Und was für einer! Dazu jede Menge Potential. Dauernd werden es mehr Beautragte.
33 etwa leistet sich alleine die Regierung in Berlin. Etwa - denn so genau kennt sich keiner aus. Auch bei den Kosten nicht. Die bewegen sich pro Jahr bei - etwa - 111 Millionen Euro.
Braucht es Beauftragte, und wozu? Sind nicht Abgeordnete genau dafür gewählt-, die Aufgaben des Volkes zu erledigen? Und erst recht die Zehntausende Beamte in den Ministerien. Das sind hochmögende Fachleute, wie wir glauben wollen. Haben die nicht die Erfüllung ihres Auftrags sogar beeidet?
Aber irgendjemand scheint Parlament wie Ministerien so zu misstrauen, dass Beistand nötig ist. Oder, wahrscheinlicher, Versorgungsposten für Parteikader werden erfunden.
Paradebeispiel für solch komfortable Parktbuchten ist das Auswärtige Amt: Es braucht Koordinatoren für "deutsch-amerikanische zwischengesellschaftliche, kultur- und informationspolitische Zusammenarbeit".
Ebensolche - nur damit es hier nicht so lang wird - für französische, polnische, russische Zusammenarbeit. Extra gibt es eine/n Beauftragte/n für Menschenrechtspolitik. Nicht zu verwechseln mit der/dem Beauftragte/n für Menschenrechtsfragen. Den die/den gibt es noch obendrauf. Allerdings im Bundesjustizministerium. Was Wunder, dass keiner mehr durchblickt.
Was der Datenschutzbeauftragte oder die Beauftragte für die Stasi-Unterlagen tun, wissen wir. Aber einer für die Millenniums-Entwicklungsziele? Oder je einer eigens für die Sozialversicherungswahlen und das Bergmannssiedlungsvermögen?
Dem Tourismusbeauftragten werden standesgemäß Referenten und Schreibkräfte aus dem Ministerium beigestellt. Außerdem Räume "mit verwaltungsüblicher Ausstattung" und die Nutzung des Fahrdienstes. Wir ham's ja!

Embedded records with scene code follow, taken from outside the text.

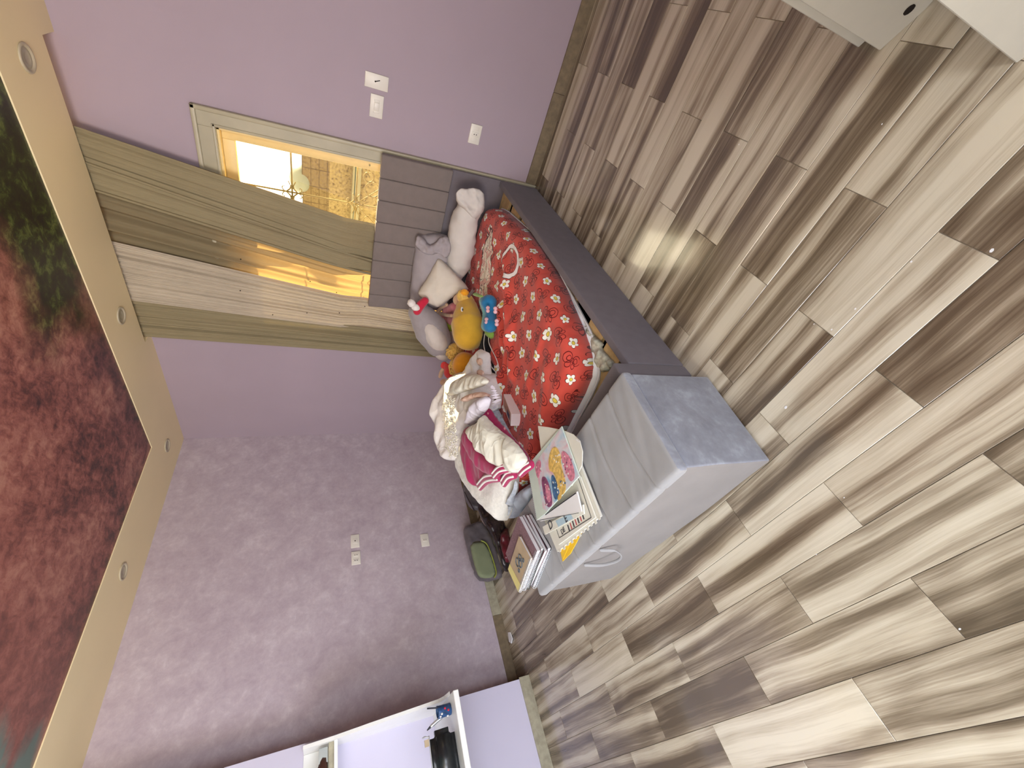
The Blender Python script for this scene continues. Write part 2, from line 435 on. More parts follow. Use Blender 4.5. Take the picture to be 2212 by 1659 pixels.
# floor: running bond of wood-look planks, each its own part
bm = bmesh.new(); box_bm(bm, (-.02, YB, -.05), (XR, .02, -.0035)); bmesh.ops.recalc_face_normals(bm, faces=bm.faces[:])
floor = struct(link('floor', bm, M['grout']))
PW, PL, Y0, X0 = .1458, .6730, -2.3947, 2.9464
cache = {}
def plank(xa, xb, ya, yb):
    key = (round(xb - xa, 3), round(yb - ya, 3))
    if key not in cache:
        bm = bmesh.new(); hx, hy = key[0] / 2 - .0009, key[1] / 2 - .0009
        box_bm(bm, (-hx, -hy, -.008), (hx, hy, 0)); bmesh.ops.bevel(bm, geom=[e for e in bm.edges if all(v.co.z > -.001 for v in e.verts)], offset=.0009, segments=1, affect='EDGES')
        bmesh.ops.recalc_face_normals(bm, faces=bm.faces[:])
        me = bpy.data.meshes.new('plank'); bm.to_mesh(me); bm.free(); me.materials.append(M['wood']); cache[key] = me
    o = bpy.data.objects.new('plank', cache[key]); COL.objects.link(o); o.parent = floor
    o.location = ((xa + xb) / 2, (ya + yb) / 2, 0); return o
for n in range(-18, 18):
    yb, ya = Y0 + n * PW, Y0 + (n - 1) * PW
    yb, ya = min(yb, 0), max(ya, YB)
    if yb - ya < .02: continue
    off = 0 if n % 2 == 0 else PL / 2
    for k in range(-7, 6):
        xa = X0 + off + k * PL; xb = xa + PL; xa, xb = max(xa, 0), min(xb, XR)
        if xb - xa < .02: continue
        plank(xa, xb, ya, yb)
def wall(name, boxes, mat):
    bm = bmesh.new()
    for lo, hi in boxes: box_bm(bm, lo, hi)
    bmesh.ops.recalc_face_normals(bm, faces=bm.faces[:]); return struct(link(name, bm, mat))
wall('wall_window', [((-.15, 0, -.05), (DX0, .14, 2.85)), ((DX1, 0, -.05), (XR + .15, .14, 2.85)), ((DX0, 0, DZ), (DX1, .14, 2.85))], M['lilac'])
wall('wall_left', [((-.15, YD, -.05), (0, 0, 2.85))], M['plaster'])
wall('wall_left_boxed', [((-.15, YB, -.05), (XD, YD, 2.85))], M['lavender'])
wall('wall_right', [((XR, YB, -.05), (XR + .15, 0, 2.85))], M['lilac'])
wall('wall_back', [((-.15, YB - .15, -.05), (XR + .15, YB, 2.85))], M['lavender'])
# ceiling: plaster border with curtain slot, print stretched inside it
SX0, SX1, SY, MX, MY, MR, MB = 1.237, 3.012, -.118, .553, -.535, 4.0, -4.45
ceil = wall('ceiling', [((-.15, SY, H), (SX0, .0, H + .12)), ((SX1, SY, H), (XR, .0, H + .12)), ((-.15, MY, H), (XR, SY, H + .12)),
    ((-.15, YB, H), (MX, MY, H + .12)), ((MR, YB, H), (XR, MY, H + .12)), ((MX, YB, H), (MR, MB, H + .12)), ((SX0 - .1, SY - .1, H + .17), (SX1 + .1, .0, H + .22))], M['cream'])
box('stretched_print', (MX - .01, MB - .01, H + .006), (MR + .01, MY + .01, H + .02), M['mural'], ceil)
# downlights
def downlight(x, y, label):
    t = thing('downlight', label, 'ceiling light', (x, y, H), 'recessed spotlights in the ceiling border')
    def rg(name, prof, mat):
        bm = bmesh.new(); rings = []
        for r, z in prof: rings.append([bm.verts.new((x + r * math.cos(a * math.pi / 14), y + r * math.sin(a * math.pi / 14), H + z)) for a in range(28)])
        for i in range(len(rings) - 1):
            for k in range(28): bm.faces.new((rings[i][k], rings[i][(k+1) % 28], rings[i+1][(k+1) % 28], rings[i+1][k]))
        bm.faces.new(rings[-1]); bmesh.ops.recalc_face_normals(bm, faces=bm.faces[:]); smooth(link(name, bm, mat, t))
    rg('trim_ring', [(.056, 0), (.058, -.003), (.055, -.007), (.048, -.008), (.043, -.003), (.042, -.001)], M['dl_ring'])
    rg('lamp_face', [(.041, -.001), (.036, -.0025), (.024, -.0045), (.022, -.003), (.008, -.003)], M['dl_face'])
M['dl_ring'] = plain('beige_trim_ring', (.50, .44, .31), .4, .5, .03); M['dl_face'] = plain('lamp_glass', (.40, .36, .25), .25, .6, .1)
downlight(2.955, -.318, 'round recessed spotlight in ceiling border right above the light switches, farthest from the corner')
downlight(1.607, -.310, 'round recessed spotlight in ceiling border in front of the left end of the curtain slot')
downlight(.308, -.325, 'round recessed spotlight in the corner of the ceiling border')
downlight(.329, -1.386, 'round recessed spotlight in ceiling border above the textured plaster wall')
# baseboards from cut tiles
def baseboard(name, segs, axis, face, mats):
    base = None
    root = bpy.data.objects.new(name, None); COL.objects.link(root); struct(root)
    for (a, b), mm in zip(segs, mats):
        a2, b2 = min(a, b) + .001, max(a, b) - .001
        if axis == 'x': lo, hi = (a2, face - .012, 0.0), (b2, face, .079)
        else: lo, hi = (face, a2, 0.0), (face + .012, b2, .079)
        box('tile', lo, hi, mm, root, bev=.0015, seg=1)
D_, L_ = M['base_dark'], M['base_light']
baseboard('baseboard_window', [(0, .6), (.6, 1.3), (2.852, 3.43), (3.43, 4.1), (4.1, XR)], 'x', 0, [L_, D_, D_, D_, L_])
baseboard('baseboard_left', [(0, -.7), (-.7, -1.37), (-1.37, -2.045), (-2.045, YD)], 'y', 0, [D_, D_, L_, D_])
baseboard('baseboard_left_boxed', [(YD + .01, -3.2), (-3.2, -3.9), (-3.9, YB)], 'y', XD, [L_, L_, D_])
# balcony door: stone architrave, aluminium leaf, glass, grille
door = bpy.data.objects.new('door_1', None); COL.objects.link(door); struct(door)
def trim_strip(name, xa, xb, za, zb, parent):
    bm = bmesh.new(); box_bm(bm, (xa, -.018, za), (xb, .0, zb))
    bmesh.ops.bevel(bm, geom=bm.edges[:], offset=.004, segments=2, affect='EDGES')
    bmesh.ops.recalc_face_normals(bm, faces=bm.faces[:]); return link(name, bm, M['stone'], parent)
trim_strip('architrave', DX1, 2.852, 0, 2.105, door); trim_strip('architrave', DX0 - .1, DX0, 0, 2.105, door)
trim_strip('architrave', DX0, DX1, DZ, 2.105, door)
box('moulding', (2.828, -.030, 0), (2.852, -.014, 2.107), M['stone'], door, bev=.005)
box('moulding', (2.758, -.024, 0), (2.772, -.014, 2.02), M['stone'], door, bev=.003)
box('moulding', (DX0 - .1, -.030, 2.083), (2.852, -.014, 2.107), M['stone'], door, bev=.005)
box('moulding', (DX0, -.024, 2.002), (2.772, -.014, 2.016), M['stone'], door, bev=.003)
box('jamb', (DX1 - .012, 0, 0), (DX1 + .001, .139, DZ), M['alu'], door); box('jamb', (DX0 - .001, 0, 0), (DX0 + .012, .139, DZ), M['alu'], door)
box('jamb', (DX0, 0, DZ - .012), (DX1, .139, DZ + .001), M['alu'], door); box('sill', (DX0, 0, 0), (DX1, .16, .02), M['alu'], door)
XM = (DX0 + DX1) / 2
for xa, xb in ((DX0 + .012, XM), (XM, DX1 - .012)):
    for a, b, c, d in ((xa, xa + .058, .02, DZ - .012), (xb - .058, xb, .02, DZ - .012), (xa + .058, xb - .058, DZ - .075, DZ - .012), (xa + .058, xb - .058, .02, .10)):
        box('leaf_stile', (a, .05, c), (b, .09, d), M['alu'], door, bev=.003)
mt, p = newmat('door_glass', .02, .5); p.inputs['Transmission Weight'].default_value = 1; p.inputs['IOR'].default_value = 1.01; setc(p, (1, 1, 1))
nt = mt.node_tree; tr = nt.nodes.new('ShaderNodeBsdfTransparent'); gl = nt.nodes.new('ShaderNodeBsdfGlossy'); gl.inputs[1].default_value = .02; fr = nt.nodes.new('ShaderNodeFresnel'); fr.inputs[0].default_value = 1.45
mx = nt.nodes.new('ShaderNodeMixShader'); mx.inputs[0].default_value = .05; nt.links.new(tr.outputs[0], mx.inputs[1]); nt.links.new(gl.outputs[0], mx.inputs[2]); nt.links.new(mx.outputs[0], nt.nodes['Material Output'].inputs[0]); M['glass'] = mt
for xa, xb in ((DX0 + .07, XM - .058), (XM + .058, DX1 - .07)): box('pane', (xa, .068, .10), (xb, .072, DZ - .075), M['glass'], door)
M['screw'] = plain('dull_screw', (.4, .34, .2), .4, .5)
sweep('screw', [(2.716, .049, 1.165), (2.716, .046, 1.165)], [.006, .006], M['screw'], door, seg=10, cap=False, n=1)
M['iron'] = plain('bronze_painted_iron', (.30, .22, .07), .5, .4)
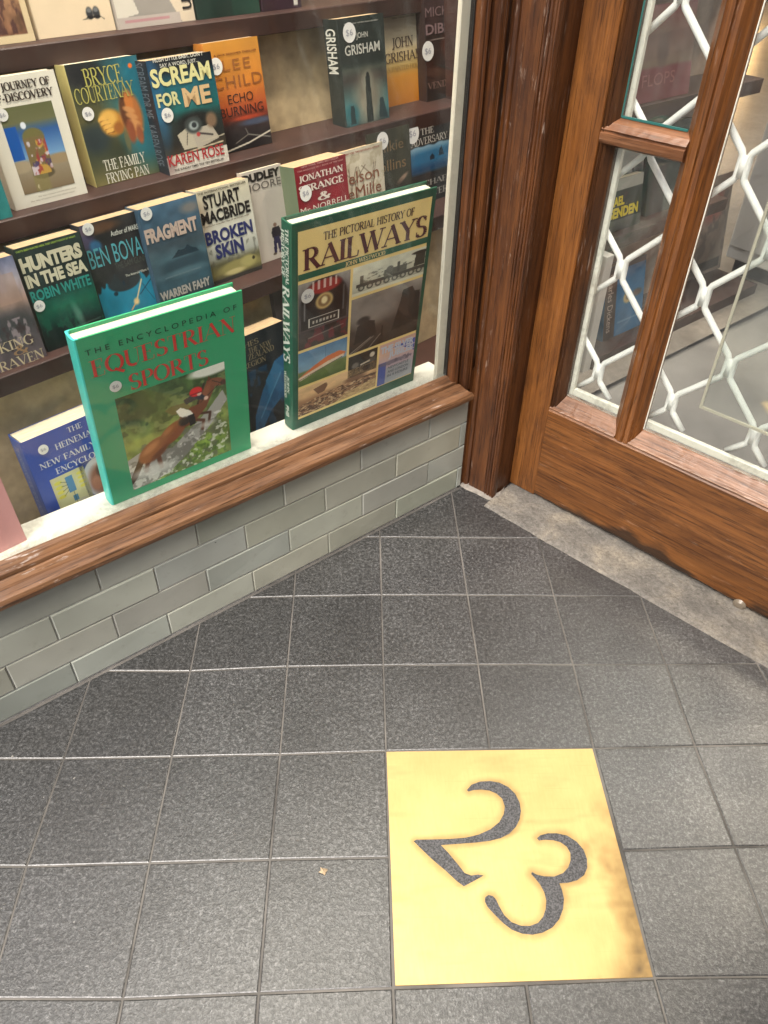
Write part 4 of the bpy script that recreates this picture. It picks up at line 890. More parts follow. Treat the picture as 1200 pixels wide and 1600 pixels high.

Das Bauministerium hätte seinen Beautragten (einen Abteilungsleiter an der TU Berlin) vielleicht wirklich brauchen können. Denn das neue Dienstgebäude an der Berliner Invalidenstraße ist so marode, dass nach nur acht Jahren alle 350 Mitarbeiter ausziehen müssen. Generalsanierung für geschätzte 20 Millionen Euro. Oder auch das Doppelte.
Sinn und Nutzen von Beauftragten sind kaum erkennbar. Selbst wenn man einzelnen Unrecht tun sollte, das System der Noch-und-nöcher-Beaftragten ist öffentliche Völlerei.
Das ist nur ein Kuriosum am Rande, dass im Gartenreich Wörlitz-Dessau ein Künstlicher Mini-Vesuv wieder errichtet wurde - für acht Millionen. Doch wegen des großen Auwands sind die Eruptiönchen überschaubar - vier pro Jahr.
Prassen, Verschwenden hat auch dieses anonyme Gesicht: Niemand wird als verantwortlich identifiziert. Üblich ist, mit dem Finger auf das Luxusleben Einzelner (Manager) zu zeigen. Das Sozialneid verlangt Reichensteuer (beginnt beim Facharbeiter), und die Partei, die ihn schürt, wird in die Landtage gewählt. Sprechen wir aber mal von den Ursachen.
Verheerender als einzelner Missbrauch von Macht ist die Mitnahmementalität der vielen. Da will das Dorf Betheln in Niedersachsen eine Grillhütte bauen. Fast 18 000 Euro sind gesammelt. Da findet der Bürgermeister einen EU-Topf "zur Förderung des ländlichen Tourismus". Damit das Objekt ins Förderschema passt, kostete die Grillhütte 120 000 Euro. Natürlich wurde nie ein Tourist in der Nähe gesichtet. Warum auch? Clever das Dorf - oder unanständig?
Baden-Württemberg glänzt da auf sein Weise: Das Land kassierte zwischen den Jahren 2000 und 2007 aus dem Europäischen Sozialfonds 320 Millionen für die Qualifizierung Arbeitsloser. Damit hätte rechnerisch jeder Arbeitlose drei- bis viermal aus- und fortgebldet werden müssen - ohne deshalb einen Job zu finden.
Woher könnte der Weckruf kommen, dass solche Absurditäten das Land korrumpieren und öffnen in Richtung italienischer Verhältnisse?
Auch dafür haben wir - was wohl? - einen Bundesbeauftragten, zuständig für die Wirtschaftlichkeit in der Verwaltung.
Hätte er gut gearbeitet, gäbe es die meisten seiner Kollegen nicht mehr. Aber er arbeitet ja noch an dieser Frage. Denkenswertweise sogar ohne Zusatzkosten.